I have tried to implement this kind of things in TBoost.Enums/Ordinal (not part of Boost) adding some traits that are, of course generated using the pre-processor magic. (See https://svn.boost.org/svn/boost/sandbox/enums/libs/enums/doc/html/index.html#boost.enums.users_guide.tutorial.ordinal).

This has a sense only for enumerations for which the enumeration literals don't share the same value.
Following the ADA naming for ordinal types the library manages with the following informations:

  • size: the number of elements in the enum type.
  • pos: the position relative of an element in the enum type.
  • val: the element in the enum type at a given position.
  • first: the first enumeration literal,
  • last: the last enumeration literal,
  • successor:  the enumeration literal following a given enumeration literal and
  • predecessor: the enumeration literal preceding a given enumeration literal,
In order to get these information we need to defines the following traits and functions:

namespace meta {
  template <typename Enum>
  struct size : integral_constant<size_t, S> {};
  template<typename EC, EC V1>
  struct pos : integral_constant<size_t, N1> {};
  template<typename EC, std::size_t I1>
  struct val {constexpr EC value};
}

These traits are generated by some macros the library provide but could and should be provided by the compiler.

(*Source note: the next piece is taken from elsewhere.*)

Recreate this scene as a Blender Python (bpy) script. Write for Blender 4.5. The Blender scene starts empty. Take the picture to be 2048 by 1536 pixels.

The following traits and functions can be defined from the preceding ones

    namespace meta {
      template<typename EC, EC V> struct succ;
      template<typename EC, EC V> struct pred;
      template<typename EC> struct last;     
      template<typename EC> struct first;

    }
    template<typename EC> constexpr EC val(std::size_t);
    template<typename EC> constexpr std::size_t pos(EC);
    template<typename EC> constexpr std::size_t size();
    template<typename EC> constexpr EC succ(EC);
    template<typename EC> constexpr EC pred(EC);
    template<typename EC> constexpr EC last();
    template<typename EC> constexpr EC first();

In order to figure out if a given integral value actually matches one of the defined enum constants, an additional trait and a function could be added

  namespace meta {
    template<typename EC, std::size_t I>
    struct valid : integral_constant<bool, false> {};
    template<typename EC>
    struct valid<EC,I1> : integral_constant<bool, true> {};
    ...
    template<typename EC>
    struct valid<EC,IN> : integral_constant<bool, true> {};
  }
  template<typename EC>
  constexpr bool valid(typename underlying_type<EC>::type);
 
Is there any need for such a facility? (I would say yes)
When enums can be considered as ordinal types, they can be used for example as index of an array. As all the values are different we can think about a set of enums which can be implemented in an efficient way as a bitset. In addition we can see it as a range.


Is there any possibility for compilers to provide such a facility?
All enums with different values can be considered as ordinal types in a trivial way. For the others, a specific definition must be given to the size, pos and val meta-functions. I'm sure that once this is specified the compiler writers will be able to provide this information.